Sinais com as mãos podem ter uma variedade de significados dependendo do contexto cultural e da intenção por trás do gesto. Por exemplo, o gesto de "chifrinho" com as mãos feito por Xuxa, que poderia ser interpretado negativamente, na verdade significa "eu te amo" na língua de sinais. Da mesma forma, a ex-primeira-dama Michelle Bolsonaro, intérprete de língua de sinais, e o Papa Francisco já foram vistos realizando esse gesto.

Muitos gestos possuem conotações religiosas ou culturais específicas. O gesto realizado por Noémi Gelle parece ser um Mudra, mais especificamente o Shuni Mudra. Na tradição hindu e budista, os "Mudras" são gestos sagrados usados na meditação para trazer equilíbrio à mente. O Shuni Mudra, também conhecido como o "Selo da Paciência", envolve a união do polegar com o dedo médio, simbolizando disciplina, paciência e a transformação de emoções negativas em positivas. Este Mudra é frequentemente representado em estátuas de Buda, como a localizada no Templo de Gakwonsa, em Cheonan, na Coreia do Sul, onde Buda é retratado fazendo o mesmo gesto com os dedos. A hipótese de que a treinadora realizou um Shuni Mudra não está comprovada, ainda que o sinal por ela seja semelhante ao gesto budista. Mas, mesmo que o gesto realizado pela treinadora húngara fosse de fato o sinal de "OK", isso não significa que ela seja nazista ou supremacista branca. Poucos sinais com as mãos podem ser considerados universais — como o sinal de jóia e o aceno de “tchau” —, e o sinal de "OK" é um deles.
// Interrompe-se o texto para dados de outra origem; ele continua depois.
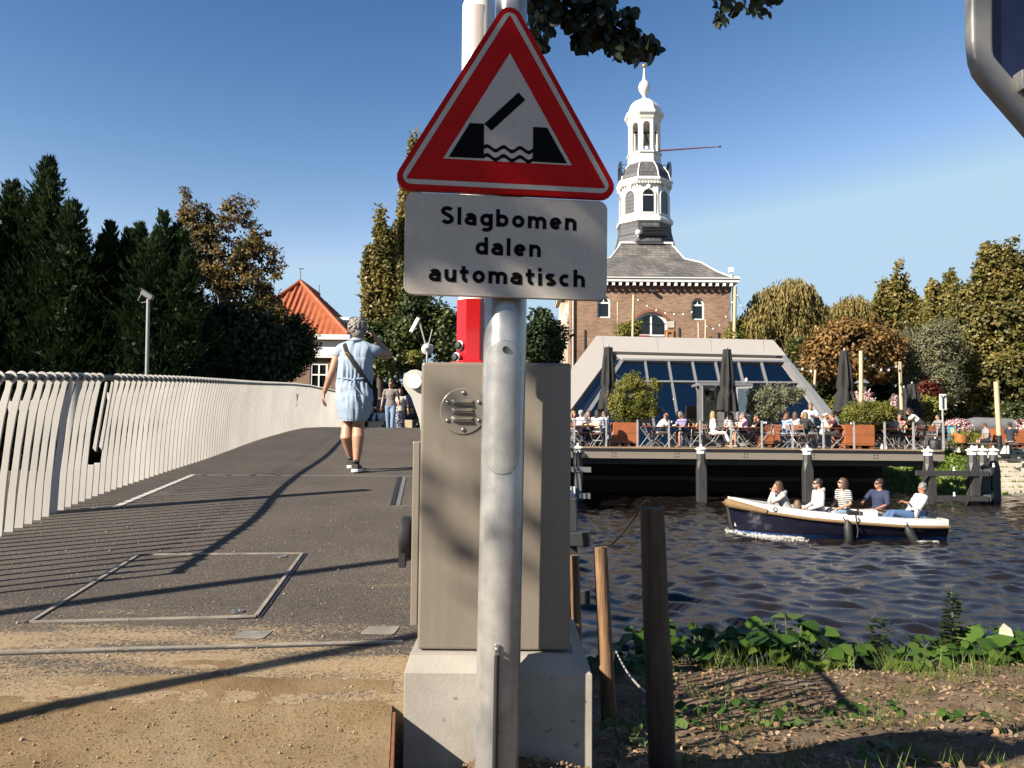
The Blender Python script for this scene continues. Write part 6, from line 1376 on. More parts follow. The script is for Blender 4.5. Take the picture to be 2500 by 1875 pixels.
terr_p('blonde person in black leather jacket and striped trousers',1964,28.9,R(-62),lean=6,top=((.02,.02,.023),1.9),bottom=(BL,1.7),hair=('pony',(.48,.30,.13)),extras=('striped_legs',),shoes=(.6,.5,.48),feet=(.1,.15))
terr_p('standing fair haired person in pale blue shirt serving the group',1978,30.6,R(170),kind='stand',lean=14,head=(0,14),arms=('chest','rest'),top=((.52,.60,.70),.7),bottom=(BL,1.9),hair=('short',(.34,.23,.13)))
terr_p('person in white cap and white shirt facing the maroon shirt',2010,30.3,R(-110),lean=8,arms=('face','table'),top=((.78,.75,.72),1.5),hair=('short',(.3,.2,.12)),extras=('cap',))
terr_p('short haired person in maroon T-shirt seen from behind',2043,29.2,R(80),lean=14,top=((.085,.014,.022),.6),bottom=((.02,.02,.022),1.9),hair=('short',(.14,.07,.035)),w=1.06)
terr_p('person in sunglasses and pale patterned shirt facing the camera',2181,30.0,R(195),lean=0,arms=('lap','table'),top=((.40,.42,.38),.6),hair=('short',(.55,.50,.42)),extras=('sun','floral'),bottom=((.04,.04,.06),1.9))
terr_p('person half hidden behind the sunglasses wearer',2196,31.0,R(170),top=((.45,.25,.20),.5),hair=('short',(.3,.2,.15)))
terr_p('long haired waitress in white T-shirt and dark apron bending over a chair',2252,29.7,R(72),kind='stand',lean=46,head=(0,0),arms=('down','fold'),top=((.78,.73,.66),.5),bottom=((.07,.07,.075),1.9),hair=('long',(.055,.02,.014)),extras=('apron',),s=.98)
figure('person in grey top at the table beyond the fence corner',W(2294,1085,35.4)+Vector((0,0,-.0)),R(100),top=((.2,.2,.23),.5),hair=('short',(.03,.02,.015)))
g_=E-.72
figure('person in grey T-shirt and black shorts on the bench, looking down',Vector((W(2415,1085,34.6).x,34.6,g_)),R(80),lean=16,head=(0,25),arms=('lap','lap'),top=((.30,.29,.32),.6),bottom=((.015,.015,.017),.95),hair=('short',(.22,.13,.08)),shoes=None,extras=('sun',))
figure('person in navy T-shirt with black cap beside the leaning pole',Vector((W(2468,1085,34.9).x,34.9,g_)),R(-20),lean=8,arms=('lap','rest'),top=((.014,.017,.034),.6),bottom=((.28,.27,.27),1.9),hair=('short',(.05,.03,.02)),extras=('blackcap',),feet=(.1,.15))
# far end of the bridge
zb=lambda y:deckz(y)
figure('person in grey T-shirt and sunglasses walking over the far bridge end',Vector((W(954,1000,26).x,26,zb(26))),R(172),kind='stand',lean=3,arms=('swing','side'),top=((.19,.155,.145),.65),bottom=((.17,.24,.36),1.9),hair=('short',(.09,.045,.025)),extras=('sun',),feet=(.15,-.12))
figure('person in white top and dark dotted skirt beside the grey T-shirt',Vector((W(976,1000,27.3).x,27.3,zb(27.3))),R(185),kind='stand',arms=('side','chest'),top=((.62,.56,.5),.3),bottom=(BL,1.7),hair=('bob',(.2,.10,.05)),extras=('skirt','dots'),s=.94)
for px,lab,tc_,hr_ in((908,'seated person in blue jacket under the dark grey parasol',(.02,.03,.09),(.05,.03,.02)),(928,'seated person in white shirt under the dark grey parasol',(.6,.58,.56),(.1,.06,.03)),(1004,'seated person in black beside the right pale planter',(.02,.02,.025),(.04,.02,.015))):
    figure(lab,Vector((W(px,1030,31).x,31,W(px,1030,31).z-.72)),TO,top=(tc_,1.6),hair=('short',hr_),vox=.02)
# people on the boat
def bt(x,y,z): return BC+rotz(BRZ)@Vector((x,y,z))
bk=dict(sh=.24,vox=.013)
figure('person with wavy brown hair in grey hoodie, chin in hand at the bow',bt(-.92,.05,.14),R(88),lean=24,head=(0,-8),arms=('face','face'),top=((.47,.455,.44),1.95),bottom=((.07,.08,.12),1.9),hair=('wavy',(.16,.065,.03)),extras=('hood',),**bk)
figure('child with light brown hair in dark jacket leaning inside the sloop',bt(-.82,-.55,.02),R(20),sh=.12,vox=.013,s=.80,lean=12,arms=('lap','lap'),top=((.02,.022,.03),1.9),hair=('bob',(.27,.16,.08)))
figure('bearded person in sunglasses and pale grey hoodie, second in the sloop',bt(-.25,.0,.17),R(92),lean=2,head=(0,-4),arms=('lap','lap'),top=((.50,.50,.495),1.95),bottom=((.05,.05,.07),1.9),hair=('short',(.045,.022,.014)),extras=('hood','sun','beard'),**bk)
figure('person in striped T-shirt and jeans, in the middle of the sloop',bt(.36,.12,.19),R(110),lean=4,head=(-12,-10),arms=('lap','lap'),top=(WH,.75),bottom=((.28,.37,.50),1.9),hair=('pony',(.18,.085,.045)),extras=('stripes','sun'),w=.93,**bk)
figure('person in navy shirt and glasses sitting near the stern of the sloop',bt(1.20,.30,.17),R(118),lean=-3,head=(-22,0),arms=('knee','rest'),top=((.013,.024,.068),1.15),bottom=((.40,.35,.30),1.9),hair=('short',(.05,.025,.016)),extras=('glasses',),skin=TAN,w=1.05,**bk)
figure('grey haired person in white shirt and jeans reclining at the stern of the sloop',bt(1.72,-.22,.12),R(85),sh=.30,vox=.013,lean=-28,head=(10,32),arms=('fold','fold'),knees=(1.0,.6),feet=(.1,.25),top=((.74,.72,.70),1.7),bottom=((.05,.105,.23),1.9),hair=('short',(.34,.32,.31)),skin=(.36,.15,.10),w=1.08)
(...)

Existem duas hipóteses sobre a origem do sinal OK. A primeira é que ele surgiu nos EUA, no século XIX como uma forma abreviada de "all correct". Mas ele já era encontrado muito antes na cultura budista, sendo associado ao Vitarka Mudra. No contexto brasileiro, além do tradicional sentido de "positivo" do sinal de OK, há uma conotação sexual.

Em 2017, usuários do 4chan — um fórum de discussão anônimo conhecido por suas postagens controversas e às vezes ofensivas — iniciaram uma campanha para convencer a mídia de que o gesto de "OK" era um símbolo de supremacia branca. A imprensa caiu na pegadinha e levou a sério, classificando como supremacistas pessoas que faziam esse gesto em diferentes contextos.

A brincadeira foi tão longe que chegou ao Brasil. Em março de 2021, Filipe Martins, então assessor do presidente Jair Bolsonaro, foi acusado de fazer o gesto de OK durante uma sessão no Senado. Martins afirmou que estava apenas ajustando a lapela do terno. Apesar da acusação do MPF, que pediu sua punição, Martins foi absolvido por falta de provas. No entanto, a imprensa continuou a alegar que ele fez um gesto supremacista. Comitê Olímpico Internacional reage

Este é o segundo caso de acusação de realização de “gestos de OK” nas Olimpíadas de Paris. Anteriormente, um funcionário foi flagrado pelas câmeras durante as provas do skate street feminino fazendo o sinal de OK. Após a publicação de uma reportagem do The Intercept Brasil, o funcionário foi afastado pelo Comitê Olímpico Internacional. No X, o repórter Paulo Motoryn, responsável pelo “grande furo” do The Intercept, celebrou a demissão do funcionário (que nunca apresentou sua versão dos fatos).

No caso da treinadora húngara, a Federação Internacional de Ginástica (FIG) e o Comitê Olímpico Húngaro saíram em sua defesa. Em resposta ao Portal UOL, a FIG afirmou que a treinadora fez um simples gesto de OK, ressaltando que o gesto é usado desde o século XVII na Grã-Bretanha e significa “entendimento, consenso, aprovação ou bem-estar".

A FIG acrescentou que reconhece que o gesto "tem um significado particular no Brasil" e que recebeu perguntas apenas de meios de comunicação brasileiros sobre o episódio, mas ponderou que "os Jogos Olímpicos são um evento internacional, com uma audiência internacional". A federação também condenou os ataques de brasileiros às redes sociais da ginasta húngara Fanni Pigniczki. Em resposta ao Portal UOL, o Comitê Olímpico Húngaro seguiu a mesma linha de pensamento: "Entramos em contato com a treinadora, e ela disse que queria que o desempenho de sua atleta fosse uma marca de excelência. Não houve qualquer contexto intencional no gesto que ela fez com as mãos".